Wenn aber dann die Christusreligion bedeutet: das glaubende Erfassen des rettenden Christus außer mir durch Verwirklichung des Christusgeistes in mir, so bleibt zweierlei für unser Philosophieren unumgänglich: der Christus in mir ist nicht an jenen einmaligen Jesus-Christus ausschließend gebunden und der Jesus ist als Christus, als Gottmensch ein Mythus. Die Entmythisierung darf hier nicht willkürlich halt machen. Auch der tiefsinnigste Mythus bleibt Mythus und ist ein Spiel, und er wird eine objektive Garantie nur, sei es durch eine religiöse Wahrheit (die das Philosophieren nicht zu sehen vermag), sei es durch Täuschung.

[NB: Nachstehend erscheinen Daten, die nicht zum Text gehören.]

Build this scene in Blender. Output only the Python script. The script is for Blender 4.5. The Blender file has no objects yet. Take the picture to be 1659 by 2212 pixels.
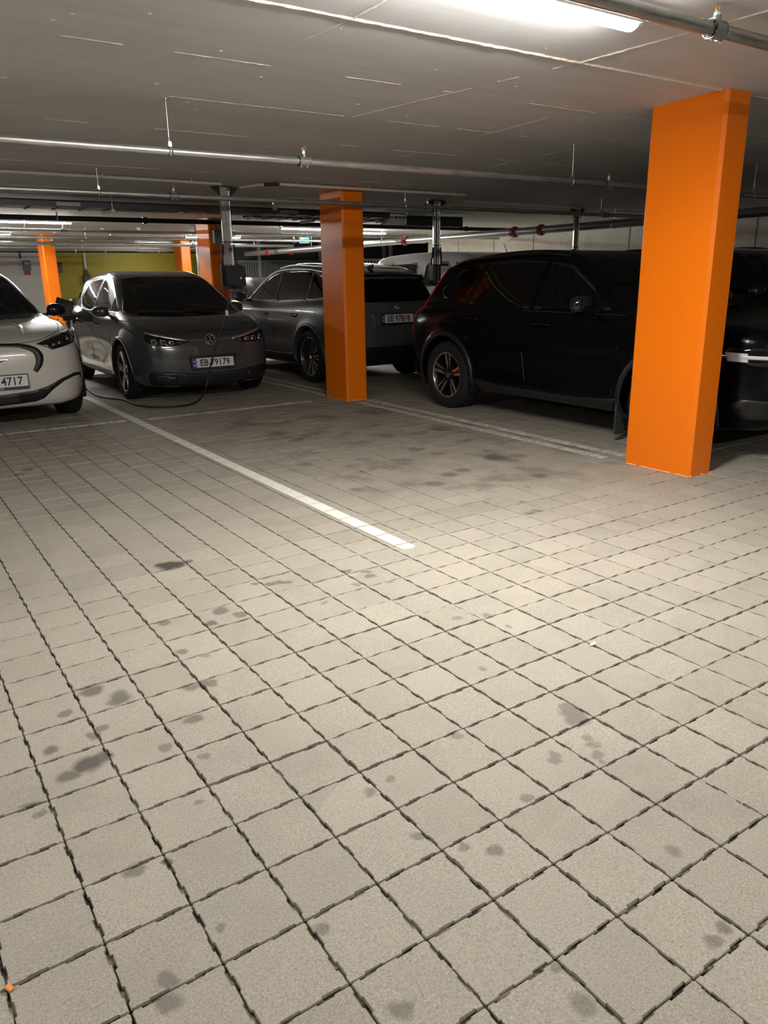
import bpy, bmesh, math, random
import numpy as np
from mathutils import Vector, Matrix
from mathutils.geometry import delaunay_2d_cdt, tessellate_polygon

sc = bpy.context.scene
COL = sc.collection
random.seed(7)
RNG = np.random.default_rng(7)
PI = math.pi

# ---------------------------------------------------------------- camera
CAM_C = np.array([-1.6178938, -1.4906509, 1.4170930])
CAM_R = np.array([0.8306350, -0.5565963, -0.0156849])
CAM_U = np.array([0.1751579, 0.2344502, 0.9562180])
CAM_F = np.array([0.5285501, 0.7970155, -0.2922348])
FPX = 1654.614
cam_d = bpy.data.cameras.new('camera')
cam_d.sensor_fit = 'HORIZONTAL'
cam_d.sensor_width = 36.0
cam_d.lens = FPX * 36.0 / 1659.0
cam_d.clip_start = 0.05
cam_d.clip_end = 200
cam = bpy.data.objects.new('camera', cam_d)
COL.objects.link(cam)
cam.matrix_world = Matrix(((CAM_R[0], CAM_U[0], -CAM_F[0], CAM_C[0]),
                           (CAM_R[1], CAM_U[1], -CAM_F[1], CAM_C[1]),
                           (CAM_R[2], CAM_U[2], -CAM_F[2], CAM_C[2]), (0, 0, 0, 1)))
sc.camera = cam

# ---------------------------------------------------------------- world, exposure
w = bpy.data.worlds.new('world')
sc.world = w
w.use_nodes = True
w.node_tree.nodes['Background'].inputs[0].default_value = (0.01, 0.01, 0.011, 1)
w.node_tree.nodes['Background'].inputs[1].default_value = 0.1
sc.view_settings.view_transform = 'Standard'
sc.view_settings.look = 'None'
sc.view_settings.gamma = 1.0
sc.view_settings.use_curve_mapping = False
sc.view_settings.exposure = 0.0
LAMP_POWER = 290.0         # emission strength of a fluorescent diffuser
LAMP_TINT = (1.0, 0.978, 0.93)


def ceil_z(y):
    return 2.5725 - 0.02782 * y if y < 7.4 else 2.3666 + 0.016 * (y - 7.4)


def to_px(p):
    d = np.asarray(p, float) - CAM_C
    z = d @ CAM_F
    return 829.5 + FPX * (d @ CAM_R) / z, 1106 - FPX * (d @ CAM_U) / z, z


# ---------------------------------------------------------------- scene helpers
def tag(o, label=None, cat=None, group=None, kind=None):
    if label: o['label'] = label
    if cat: o['category'] = cat
    if group: o['group'] = group
    if kind: o['kind'] = kind
    return o


def thing(name, label, cat, loc=(0, 0, 0), rz=0.0, group=None):
    o = bpy.data.objects.new(name, None)
    o.empty_display_size = 0.1
    COL.objects.link(o)
    o.location = loc
    o.rotation_euler = (0, 0, rz)
    return tag(o, label, cat, group)


def link(name, me, parent=None, label=None):
    o = bpy.data.objects.new(name, me)
    COL.objects.link(o)
    if parent: o.parent = parent
    if label: o['label'] = label
    return o


def copy_tree(o, parent=None):
    c = o.copy()
    COL.objects.link(c)
    c.parent = parent
    for ch in list(o.children):
        copy_tree(ch, c)
    return c


def unit(v):
    v = np.asarray(v, float)
    return v / (np.linalg.norm(v) + 1e-12)


def frame_of(d):
    d = unit(d)
    a = np.array([0, 0, 1.0]) if abs(d[2]) < 0.9 else np.array([1.0, 0, 0])
    u = unit(np.cross(a, d))
    return u, np.cross(d, u)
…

Quelle Karl Jaspers: Der philosophische Glaube / Piper München Zürich 20012 (1974)

Am Ende finden wir bei beiden Autoren die Gewissheit, an einem Wendepunkt zu stehen, bei dem einen nach dem Krieg im Jahr 1948, bei dem anderen heute im Jahr 2018.

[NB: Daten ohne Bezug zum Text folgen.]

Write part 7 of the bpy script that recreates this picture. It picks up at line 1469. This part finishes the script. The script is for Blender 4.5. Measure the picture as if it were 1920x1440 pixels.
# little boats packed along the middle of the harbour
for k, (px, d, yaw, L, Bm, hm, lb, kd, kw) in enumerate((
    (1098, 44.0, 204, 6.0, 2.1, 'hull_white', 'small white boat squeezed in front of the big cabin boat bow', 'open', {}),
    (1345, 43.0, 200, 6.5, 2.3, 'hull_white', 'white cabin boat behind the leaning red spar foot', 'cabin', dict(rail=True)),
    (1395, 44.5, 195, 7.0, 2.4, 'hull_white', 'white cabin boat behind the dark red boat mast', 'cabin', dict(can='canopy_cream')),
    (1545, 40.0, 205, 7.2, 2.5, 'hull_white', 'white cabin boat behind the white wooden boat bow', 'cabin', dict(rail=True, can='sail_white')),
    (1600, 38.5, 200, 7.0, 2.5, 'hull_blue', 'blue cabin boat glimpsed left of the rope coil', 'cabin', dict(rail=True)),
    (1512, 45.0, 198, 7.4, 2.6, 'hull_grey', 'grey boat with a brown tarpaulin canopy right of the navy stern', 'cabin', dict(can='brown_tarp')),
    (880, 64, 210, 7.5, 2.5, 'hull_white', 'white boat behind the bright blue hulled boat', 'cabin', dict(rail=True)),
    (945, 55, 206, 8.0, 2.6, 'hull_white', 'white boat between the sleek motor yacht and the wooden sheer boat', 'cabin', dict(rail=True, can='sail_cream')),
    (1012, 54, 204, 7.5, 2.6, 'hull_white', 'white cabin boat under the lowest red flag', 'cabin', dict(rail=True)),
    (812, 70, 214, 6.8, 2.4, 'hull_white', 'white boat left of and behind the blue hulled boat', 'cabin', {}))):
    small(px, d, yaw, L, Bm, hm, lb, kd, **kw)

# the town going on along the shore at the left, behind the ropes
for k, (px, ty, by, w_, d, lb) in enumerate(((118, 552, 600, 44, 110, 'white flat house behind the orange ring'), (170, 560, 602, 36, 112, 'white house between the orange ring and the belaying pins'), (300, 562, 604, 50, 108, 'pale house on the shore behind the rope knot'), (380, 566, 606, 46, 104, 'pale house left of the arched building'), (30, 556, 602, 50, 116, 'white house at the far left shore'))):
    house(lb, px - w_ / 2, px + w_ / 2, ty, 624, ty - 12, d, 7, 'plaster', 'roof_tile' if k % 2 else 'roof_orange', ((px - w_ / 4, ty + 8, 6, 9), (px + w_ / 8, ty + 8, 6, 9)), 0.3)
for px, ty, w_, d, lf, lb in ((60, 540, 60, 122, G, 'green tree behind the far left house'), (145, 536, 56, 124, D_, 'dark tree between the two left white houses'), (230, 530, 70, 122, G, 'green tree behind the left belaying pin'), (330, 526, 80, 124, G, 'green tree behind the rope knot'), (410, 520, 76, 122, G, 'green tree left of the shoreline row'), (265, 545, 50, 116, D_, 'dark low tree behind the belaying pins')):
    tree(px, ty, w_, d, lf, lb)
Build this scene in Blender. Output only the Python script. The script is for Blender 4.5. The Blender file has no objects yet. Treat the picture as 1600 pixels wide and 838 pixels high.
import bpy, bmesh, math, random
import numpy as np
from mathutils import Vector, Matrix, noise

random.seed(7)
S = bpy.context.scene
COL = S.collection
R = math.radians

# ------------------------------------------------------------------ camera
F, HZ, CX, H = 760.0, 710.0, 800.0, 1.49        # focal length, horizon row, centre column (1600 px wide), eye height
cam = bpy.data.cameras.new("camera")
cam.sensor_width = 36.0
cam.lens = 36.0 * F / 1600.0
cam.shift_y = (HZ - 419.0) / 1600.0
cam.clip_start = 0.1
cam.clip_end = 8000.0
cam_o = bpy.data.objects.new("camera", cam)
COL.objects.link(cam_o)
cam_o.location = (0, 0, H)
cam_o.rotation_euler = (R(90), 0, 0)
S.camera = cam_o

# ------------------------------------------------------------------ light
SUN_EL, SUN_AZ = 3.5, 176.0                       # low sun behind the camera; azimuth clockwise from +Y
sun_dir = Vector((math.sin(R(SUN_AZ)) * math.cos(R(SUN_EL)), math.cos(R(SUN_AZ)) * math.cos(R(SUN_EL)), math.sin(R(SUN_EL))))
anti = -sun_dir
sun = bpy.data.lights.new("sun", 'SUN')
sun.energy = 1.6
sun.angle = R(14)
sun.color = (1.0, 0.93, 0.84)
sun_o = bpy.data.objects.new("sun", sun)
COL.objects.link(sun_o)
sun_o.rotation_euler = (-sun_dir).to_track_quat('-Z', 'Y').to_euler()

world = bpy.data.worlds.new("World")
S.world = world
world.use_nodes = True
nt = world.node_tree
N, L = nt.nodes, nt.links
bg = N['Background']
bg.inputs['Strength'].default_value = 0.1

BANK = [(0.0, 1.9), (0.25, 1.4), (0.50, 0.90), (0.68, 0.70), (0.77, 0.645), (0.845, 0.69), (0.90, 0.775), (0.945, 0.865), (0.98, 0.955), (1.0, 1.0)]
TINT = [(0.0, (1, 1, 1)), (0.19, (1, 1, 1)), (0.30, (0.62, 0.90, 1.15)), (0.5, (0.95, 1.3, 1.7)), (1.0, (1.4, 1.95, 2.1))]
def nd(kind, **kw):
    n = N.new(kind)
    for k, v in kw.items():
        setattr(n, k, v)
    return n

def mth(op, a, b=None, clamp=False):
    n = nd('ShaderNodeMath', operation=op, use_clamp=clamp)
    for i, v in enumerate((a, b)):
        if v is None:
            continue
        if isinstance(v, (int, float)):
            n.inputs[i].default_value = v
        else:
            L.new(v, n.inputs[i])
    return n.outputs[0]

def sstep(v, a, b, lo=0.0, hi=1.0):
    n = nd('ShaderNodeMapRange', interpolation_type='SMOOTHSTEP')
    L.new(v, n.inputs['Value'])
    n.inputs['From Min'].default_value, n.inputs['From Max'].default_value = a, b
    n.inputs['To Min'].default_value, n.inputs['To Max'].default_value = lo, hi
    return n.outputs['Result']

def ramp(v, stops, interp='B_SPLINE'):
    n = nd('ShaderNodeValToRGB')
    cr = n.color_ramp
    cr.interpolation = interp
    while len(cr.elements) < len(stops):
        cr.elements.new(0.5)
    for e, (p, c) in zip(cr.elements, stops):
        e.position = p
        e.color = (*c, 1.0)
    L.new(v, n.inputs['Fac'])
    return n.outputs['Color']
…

Bei dem einen –  Yuval Noah Harari –  lerne ich zu Beginn des letzten großen Kapitels das Wort Resilienz, was bedeutet: „psychische Widerstandskraft; Fähigkeit, schwierige Lebenssituationen ohne anhaltende Beeinträchtigung zu überstehen“.

 2018

Bei dem anderen – Karl Jaspers – steht am Ende die Frage, wo „der feste religiöse Boden [ist], der bleibt“. Ich fürchte, solche Fragen stellen sich heute nicht mehr, aber bei Jaspers lohnt es sich immer, sorgfältig weiterzulesen…

 1948

Es könnte sein, dass die letzten Kapitel Hararis – 19) Bildung 20) Sinn 21) Meditation – gar nicht so weit entfernt sind von der letzten der sechs Vorlesungen von Karl Jaspers: „Die Philosophie der Zukunft“ (Seite 116):

Das ist die Erfahrung des nicht im Wahrheitsbesitz erstarrten Philosophen, wenn er alt wird. Es ist die Form des geistigen Jungseins im Schmerz des Abschieds.

Man kann das gleiche finden in den unglaublich ausgearbeiteten Werken des letzten Brahms. Ich höre keinen Anklang an das alte „Dies irae“. Versöhnung, vielleicht sogar Liebe.